You might want to post this question to the Pick and multivalue database forum https://groups.google.com/forum/#!forum/mvdbms.
comp.databases.pick has been subject to a lot abusive posts and I wouldn't recommend it. There has recently been a similar discussion
https://groups.google.com/forum/#!topic/mvdbms/aCYFg8NJwFI
There certainly won't be a single button to push export the entire D3 database into CSV files. The D3 data needs to be put into a format that will load into a SQL (probably) type database. The big mismatch is how nested rows of data are handled. Consider an invoice with has fields like invoice number, customer number and data that are simple single valued fields. Then there's the products, quantities and prices. There are multiple rows of these per invoice. In D3 the products quantities and prices are a simple list of values ie the products field is list of product codes. In a SQL type database each row becomes a entry in a table with its own key like invoicenumberdetailline. That sub-table key needs be created either by the process that exports the D3 files or by the process that imports the CSV files into a SQL database. I've seen Pick styles databases with files that have 6 or more different multivalue groups in the same file, that would be 1 D3 file, 7 or more CSV files/SQL tables.

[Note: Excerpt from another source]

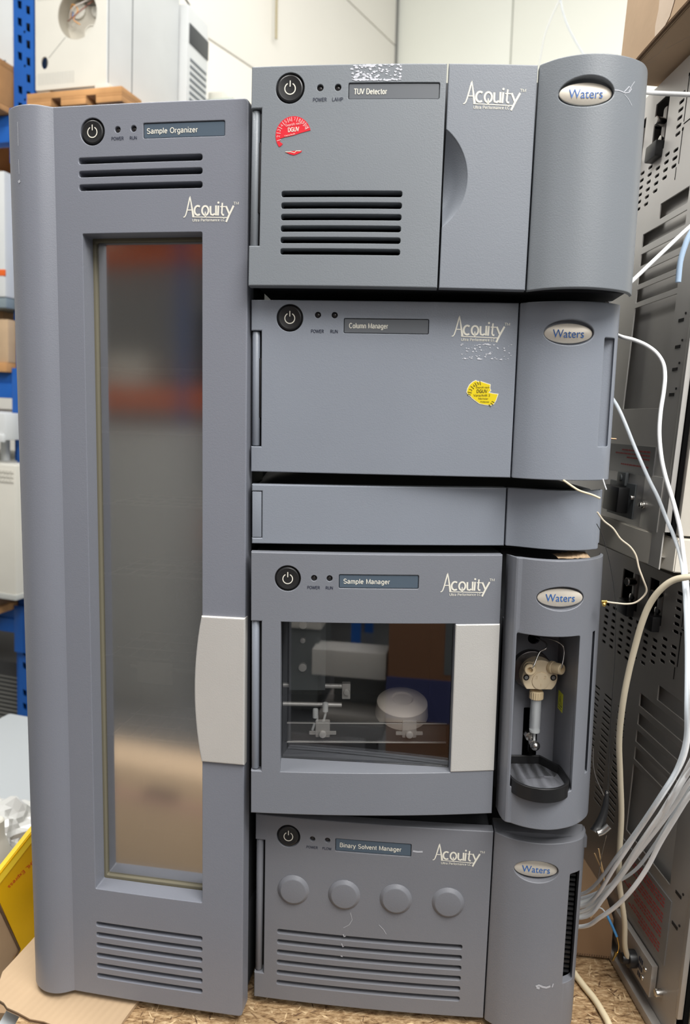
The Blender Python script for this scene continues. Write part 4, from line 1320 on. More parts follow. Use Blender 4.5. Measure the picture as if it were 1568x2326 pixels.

This isnt a difficult process, its just needs some care and time to work through the all the files in your system. If your system has good up to data dictionaries describing your files the process of conversion will be much easier than if your system has no dictionaries and you have to inspect the programs to figure out the file layouts. If the programs a poorly written with terse ambiguous variables names, it could take a long time. I say this because Pick was an easy system to learn, a lot of self-taught-written systems have been created that are less than obvious for other programmers to understand rapidly.
You're really not going to know what your in for until you get a Pickie to look at your system.
I don't know anything about odoo, when I've been involved in data migration we knew what the new system needed. It sounds like you want to export to the data first, then cobble together some open source stuff to use what you end up with?